— begin Record excerpts —

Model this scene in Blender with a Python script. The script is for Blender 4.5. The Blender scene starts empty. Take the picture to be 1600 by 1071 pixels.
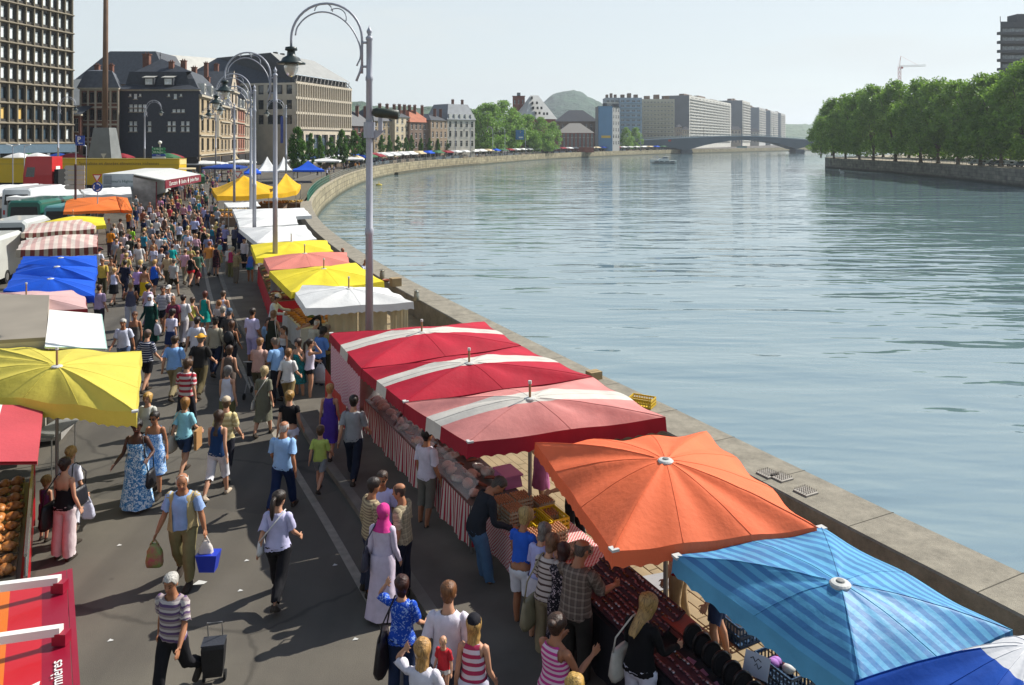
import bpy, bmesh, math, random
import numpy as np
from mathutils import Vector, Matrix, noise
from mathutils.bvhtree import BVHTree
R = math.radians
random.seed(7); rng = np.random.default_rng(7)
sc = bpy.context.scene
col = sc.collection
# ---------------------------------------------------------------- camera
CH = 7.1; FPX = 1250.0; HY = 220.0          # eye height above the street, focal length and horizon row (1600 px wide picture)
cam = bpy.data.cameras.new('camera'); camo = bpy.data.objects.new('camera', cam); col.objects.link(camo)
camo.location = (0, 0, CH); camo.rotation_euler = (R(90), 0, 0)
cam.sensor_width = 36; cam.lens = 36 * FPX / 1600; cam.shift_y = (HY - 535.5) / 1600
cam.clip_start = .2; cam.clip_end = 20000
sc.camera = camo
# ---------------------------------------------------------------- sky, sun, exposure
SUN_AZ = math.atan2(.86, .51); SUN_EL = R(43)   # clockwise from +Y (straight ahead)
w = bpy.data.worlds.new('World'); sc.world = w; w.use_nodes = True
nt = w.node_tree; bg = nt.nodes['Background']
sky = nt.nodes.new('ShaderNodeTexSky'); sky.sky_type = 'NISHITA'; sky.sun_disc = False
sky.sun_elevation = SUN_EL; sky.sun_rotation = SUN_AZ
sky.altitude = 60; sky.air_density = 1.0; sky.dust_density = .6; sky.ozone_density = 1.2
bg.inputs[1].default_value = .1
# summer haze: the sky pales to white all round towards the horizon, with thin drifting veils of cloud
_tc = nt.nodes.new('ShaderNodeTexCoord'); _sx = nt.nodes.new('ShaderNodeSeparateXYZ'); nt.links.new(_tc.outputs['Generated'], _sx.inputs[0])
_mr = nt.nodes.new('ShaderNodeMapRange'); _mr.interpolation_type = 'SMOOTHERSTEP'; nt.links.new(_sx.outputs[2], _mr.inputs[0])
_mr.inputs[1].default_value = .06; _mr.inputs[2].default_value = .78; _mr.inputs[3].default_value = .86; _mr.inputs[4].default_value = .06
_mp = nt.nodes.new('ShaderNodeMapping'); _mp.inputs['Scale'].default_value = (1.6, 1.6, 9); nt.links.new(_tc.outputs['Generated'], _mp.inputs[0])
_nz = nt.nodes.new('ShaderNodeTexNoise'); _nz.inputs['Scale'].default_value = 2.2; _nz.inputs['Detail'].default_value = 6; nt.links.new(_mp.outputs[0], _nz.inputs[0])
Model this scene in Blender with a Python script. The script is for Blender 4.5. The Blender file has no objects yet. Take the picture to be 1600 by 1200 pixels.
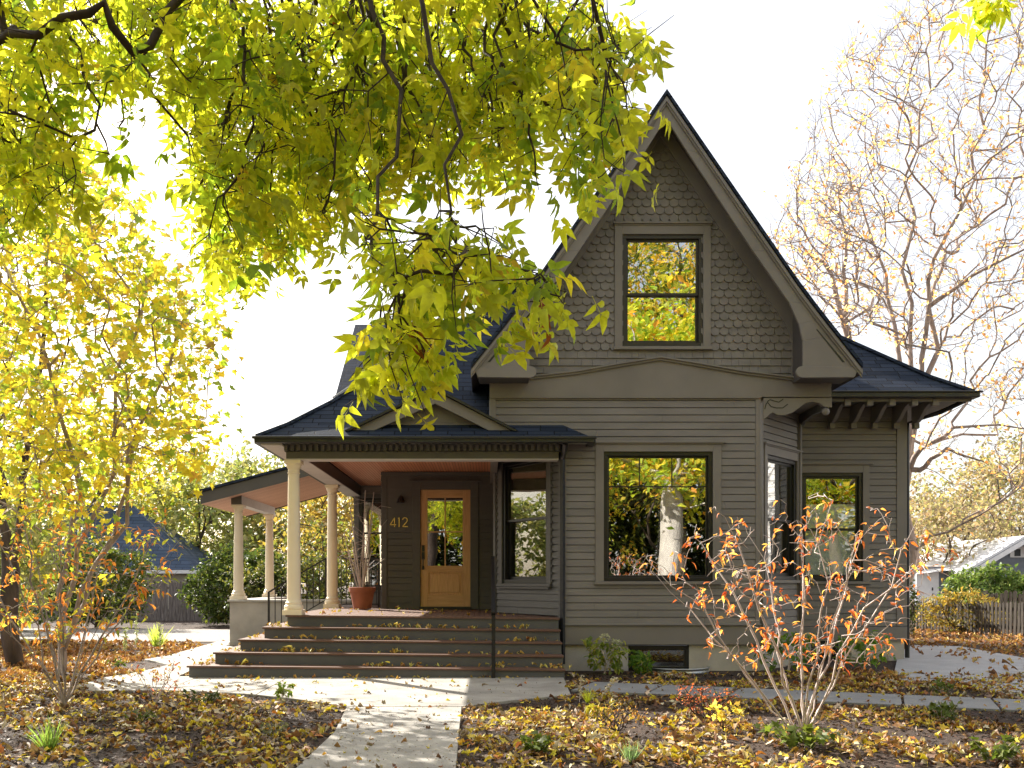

— end Record excerpts —

Identify and extract each line of the listing that contains "Model".

Model this scene in Blender with a Python script. The script is for Blender 4.5. The Blender scene starts empty. Take the picture to be 1600 by 1071 pixels.
Model this scene in Blender with a Python script. The script is for Blender 4.5. The Blender file has no objects yet. Take the picture to be 1600 by 1200 pixels.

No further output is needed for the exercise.